ECLI:NL:RBDHA:2024:21559

Rechtbank Den Haag

Datum uitspraak
21 oktober 2024
Publicatiedatum
19 december 2024
Zaaknummer
AWB 24/9244
Instantie
Rechtbank Den Haag
Type
Uitspraak
Rechtsgebied
Bestuursrecht; Vreemdelingenrecht
Procedures
  • Eerste aanleg - enkelvoudig
Vindplaatsen
  • Rechtspraak.nl
AI samenvatting door LexboostAutomatisch gegenereerd

Afwijzing visumaanvraag kort verblijf op basis van twijfel over terugkeer

In deze uitspraak beoordeelt de rechtbank het beroep van eiseres tegen de afwijzing van haar aanvraag om een visum kort verblijf. De minister van Buitenlandse Zaken heeft deze aanvraag met het besluit van 27 november 2023 afgewezen, en bij het bestreden besluit van 7 mei 2024 is de afwijzing gehandhaafd. Eiseres, geboren in 1979 en van Marokkaanse nationaliteit, heeft op 20 oktober 2023 een visum aangevraagd om haar echtgenoot te bezoeken, die in Nederland woont. De minister heeft de aanvraag afgewezen omdat eiseres volgens hem onvoldoende heeft aangetoond dat zij tijdig zal terugkeren naar Marokko, en er redelijke twijfel bestaat over haar voornemen om het grondgebied van de lidstaten te verlaten vóór het verstrijken van de geldigheid van het aangevraagde visum.

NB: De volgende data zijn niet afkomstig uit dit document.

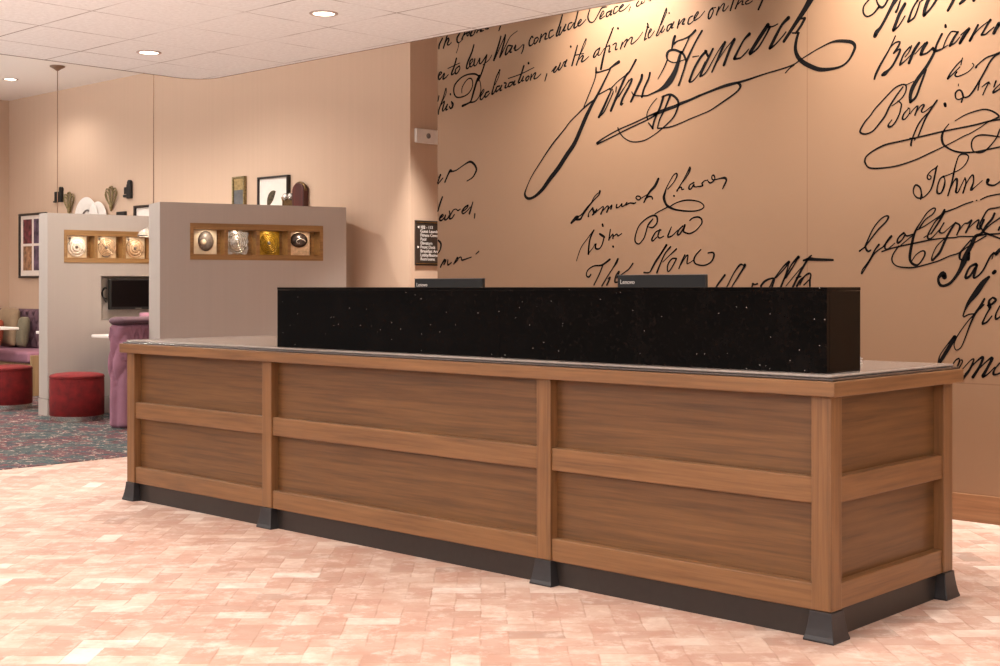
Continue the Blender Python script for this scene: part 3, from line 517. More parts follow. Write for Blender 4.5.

De rechtbank heeft het beroep op 24 september 2024 behandeld, waarbij de gemachtigde van eiseres, de referent en een tolk aanwezig waren. Eiseres betoogt dat de minister te argwanend is en dat zij wel degelijk sociale en economische banden met Marokko heeft. De rechtbank overweegt dat de minister zich niet ten onrechte op het standpunt heeft gesteld dat er redelijke twijfel bestaat over het voornemen van eiseres om tijdig terug te keren. De rechtbank wijst erop dat de minister een ruime beoordelingsmarge heeft en dat de weigeringsgronden in de Visumcode voldoende zijn om een visum te weigeren.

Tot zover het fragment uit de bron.